> Source material:
= = = =

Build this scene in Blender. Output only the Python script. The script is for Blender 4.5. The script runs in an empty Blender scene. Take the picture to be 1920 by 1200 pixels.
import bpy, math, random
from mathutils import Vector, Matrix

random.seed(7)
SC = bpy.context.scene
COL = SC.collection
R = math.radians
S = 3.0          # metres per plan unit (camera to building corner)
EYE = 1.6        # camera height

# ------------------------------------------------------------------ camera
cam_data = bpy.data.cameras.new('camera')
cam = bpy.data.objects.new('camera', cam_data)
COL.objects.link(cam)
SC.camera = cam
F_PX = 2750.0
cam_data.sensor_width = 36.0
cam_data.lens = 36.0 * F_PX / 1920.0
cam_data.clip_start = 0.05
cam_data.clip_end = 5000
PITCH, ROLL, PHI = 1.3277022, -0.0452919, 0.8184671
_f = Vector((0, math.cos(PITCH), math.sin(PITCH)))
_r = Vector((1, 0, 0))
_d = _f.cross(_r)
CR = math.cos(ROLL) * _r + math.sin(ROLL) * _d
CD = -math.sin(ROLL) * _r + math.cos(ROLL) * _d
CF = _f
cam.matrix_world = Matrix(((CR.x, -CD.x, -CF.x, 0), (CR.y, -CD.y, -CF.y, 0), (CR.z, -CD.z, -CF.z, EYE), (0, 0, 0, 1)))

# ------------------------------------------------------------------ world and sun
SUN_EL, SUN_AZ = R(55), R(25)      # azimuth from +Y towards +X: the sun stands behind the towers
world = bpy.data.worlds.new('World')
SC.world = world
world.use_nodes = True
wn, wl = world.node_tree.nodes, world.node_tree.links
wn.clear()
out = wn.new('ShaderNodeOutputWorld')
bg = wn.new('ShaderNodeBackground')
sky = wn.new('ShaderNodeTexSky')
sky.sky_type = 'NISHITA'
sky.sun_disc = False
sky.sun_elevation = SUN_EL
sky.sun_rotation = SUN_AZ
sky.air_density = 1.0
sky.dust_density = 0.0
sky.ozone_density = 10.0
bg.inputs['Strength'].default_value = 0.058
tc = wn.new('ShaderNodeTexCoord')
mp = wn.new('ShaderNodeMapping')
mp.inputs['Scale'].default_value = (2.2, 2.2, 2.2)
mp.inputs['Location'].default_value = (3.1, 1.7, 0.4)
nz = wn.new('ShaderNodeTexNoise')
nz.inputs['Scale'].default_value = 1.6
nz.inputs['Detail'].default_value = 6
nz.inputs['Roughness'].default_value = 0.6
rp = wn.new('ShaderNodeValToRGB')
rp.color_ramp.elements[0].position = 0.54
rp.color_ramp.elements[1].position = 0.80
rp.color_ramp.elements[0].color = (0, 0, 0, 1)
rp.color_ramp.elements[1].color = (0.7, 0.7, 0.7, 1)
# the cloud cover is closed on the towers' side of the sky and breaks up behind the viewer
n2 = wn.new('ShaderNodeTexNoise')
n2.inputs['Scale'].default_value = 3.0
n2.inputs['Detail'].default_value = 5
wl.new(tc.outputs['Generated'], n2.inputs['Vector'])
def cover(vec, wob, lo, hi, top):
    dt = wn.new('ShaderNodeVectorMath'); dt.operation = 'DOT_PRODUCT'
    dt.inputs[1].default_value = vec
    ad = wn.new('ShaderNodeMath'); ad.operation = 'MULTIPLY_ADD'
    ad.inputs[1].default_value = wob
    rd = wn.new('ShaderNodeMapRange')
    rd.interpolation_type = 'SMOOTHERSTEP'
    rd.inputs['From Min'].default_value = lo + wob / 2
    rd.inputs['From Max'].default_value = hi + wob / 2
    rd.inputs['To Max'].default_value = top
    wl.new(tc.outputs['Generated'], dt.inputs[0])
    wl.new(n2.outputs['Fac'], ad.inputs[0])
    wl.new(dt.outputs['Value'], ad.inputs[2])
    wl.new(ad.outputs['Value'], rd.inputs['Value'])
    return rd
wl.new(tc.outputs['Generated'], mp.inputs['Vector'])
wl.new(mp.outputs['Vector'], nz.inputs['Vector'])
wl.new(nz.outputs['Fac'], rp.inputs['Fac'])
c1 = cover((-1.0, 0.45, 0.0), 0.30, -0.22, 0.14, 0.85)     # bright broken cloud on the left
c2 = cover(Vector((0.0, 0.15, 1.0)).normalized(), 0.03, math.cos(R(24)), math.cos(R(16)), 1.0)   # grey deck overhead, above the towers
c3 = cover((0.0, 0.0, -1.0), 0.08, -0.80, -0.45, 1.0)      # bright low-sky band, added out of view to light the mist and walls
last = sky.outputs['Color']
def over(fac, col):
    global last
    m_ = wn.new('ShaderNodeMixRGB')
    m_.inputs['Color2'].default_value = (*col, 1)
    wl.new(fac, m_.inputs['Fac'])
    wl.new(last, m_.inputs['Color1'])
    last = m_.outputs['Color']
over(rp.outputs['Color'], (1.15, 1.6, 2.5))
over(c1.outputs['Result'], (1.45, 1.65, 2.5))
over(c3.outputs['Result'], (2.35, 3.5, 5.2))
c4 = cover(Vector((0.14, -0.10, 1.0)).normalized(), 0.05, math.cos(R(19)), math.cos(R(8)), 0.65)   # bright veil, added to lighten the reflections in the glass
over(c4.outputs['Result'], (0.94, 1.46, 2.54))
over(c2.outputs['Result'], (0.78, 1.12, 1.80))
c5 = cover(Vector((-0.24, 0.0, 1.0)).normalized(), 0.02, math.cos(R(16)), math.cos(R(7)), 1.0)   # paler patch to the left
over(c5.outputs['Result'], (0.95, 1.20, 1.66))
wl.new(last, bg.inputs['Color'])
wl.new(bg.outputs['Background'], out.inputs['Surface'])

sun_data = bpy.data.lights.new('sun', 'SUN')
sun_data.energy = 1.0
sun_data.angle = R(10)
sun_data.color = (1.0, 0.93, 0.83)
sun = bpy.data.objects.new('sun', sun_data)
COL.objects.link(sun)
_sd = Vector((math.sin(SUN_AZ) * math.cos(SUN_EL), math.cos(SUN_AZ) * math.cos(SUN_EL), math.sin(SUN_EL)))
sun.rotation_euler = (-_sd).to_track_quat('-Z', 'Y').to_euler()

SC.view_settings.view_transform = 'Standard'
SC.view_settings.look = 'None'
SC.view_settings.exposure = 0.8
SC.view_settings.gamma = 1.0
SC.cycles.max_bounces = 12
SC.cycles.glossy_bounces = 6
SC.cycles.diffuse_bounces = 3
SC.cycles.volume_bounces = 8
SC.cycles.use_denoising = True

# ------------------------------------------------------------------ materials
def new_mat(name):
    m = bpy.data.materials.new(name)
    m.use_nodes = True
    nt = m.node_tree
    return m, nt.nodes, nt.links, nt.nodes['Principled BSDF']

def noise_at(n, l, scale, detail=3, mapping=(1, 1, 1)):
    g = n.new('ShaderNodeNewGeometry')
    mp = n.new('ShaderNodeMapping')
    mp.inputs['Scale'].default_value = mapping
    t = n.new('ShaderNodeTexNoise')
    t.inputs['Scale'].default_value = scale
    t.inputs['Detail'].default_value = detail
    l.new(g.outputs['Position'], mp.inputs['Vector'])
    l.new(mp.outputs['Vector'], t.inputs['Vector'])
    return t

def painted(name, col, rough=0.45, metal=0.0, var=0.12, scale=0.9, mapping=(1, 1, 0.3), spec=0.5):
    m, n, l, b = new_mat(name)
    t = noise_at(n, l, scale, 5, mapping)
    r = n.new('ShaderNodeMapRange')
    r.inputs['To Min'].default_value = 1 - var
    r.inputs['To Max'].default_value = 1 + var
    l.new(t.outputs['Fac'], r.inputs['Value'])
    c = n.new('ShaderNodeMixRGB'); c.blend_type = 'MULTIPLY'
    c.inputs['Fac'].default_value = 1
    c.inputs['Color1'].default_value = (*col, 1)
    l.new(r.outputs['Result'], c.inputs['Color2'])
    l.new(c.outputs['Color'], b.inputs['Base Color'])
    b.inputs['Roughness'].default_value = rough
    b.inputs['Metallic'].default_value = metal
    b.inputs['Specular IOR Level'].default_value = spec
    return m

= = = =

> What the task asks: From the top of the listing above, restate each line word for word up to and including the line with "EYE), (0, 0, 0, 1)))"; add nothing else.

> Output below:
Build this scene in Blender. Output only the Python script. The script is for Blender 4.5. The script runs in an empty Blender scene. Take the picture to be 1920 by 1200 pixels.
import bpy, math, random
from mathutils import Vector, Matrix

random.seed(7)
SC = bpy.context.scene
COL = SC.collection
R = math.radians
S = 3.0          # metres per plan unit (camera to building corner)
EYE = 1.6        # camera height

# ------------------------------------------------------------------ camera
cam_data = bpy.data.cameras.new('camera')
cam = bpy.data.objects.new('camera', cam_data)
COL.objects.link(cam)
SC.camera = cam
F_PX = 2750.0
cam_data.sensor_width = 36.0
cam_data.lens = 36.0 * F_PX / 1920.0
cam_data.clip_start = 0.05
cam_data.clip_end = 5000
PITCH, ROLL, PHI = 1.3277022, -0.0452919, 0.8184671
_f = Vector((0, math.cos(PITCH), math.sin(PITCH)))
_r = Vector((1, 0, 0))
_d = _f.cross(_r)
CR = math.cos(ROLL) * _r + math.sin(ROLL) * _d
CD = -math.sin(ROLL) * _r + math.cos(ROLL) * _d
CF = _f
cam.matrix_world = Matrix(((CR.x, -CD.x, -CF.x, 0), (CR.y, -CD.y, -CF.y, 0), (CR.z, -CD.z, -CF.z, EYE), (0, 0, 0, 1)))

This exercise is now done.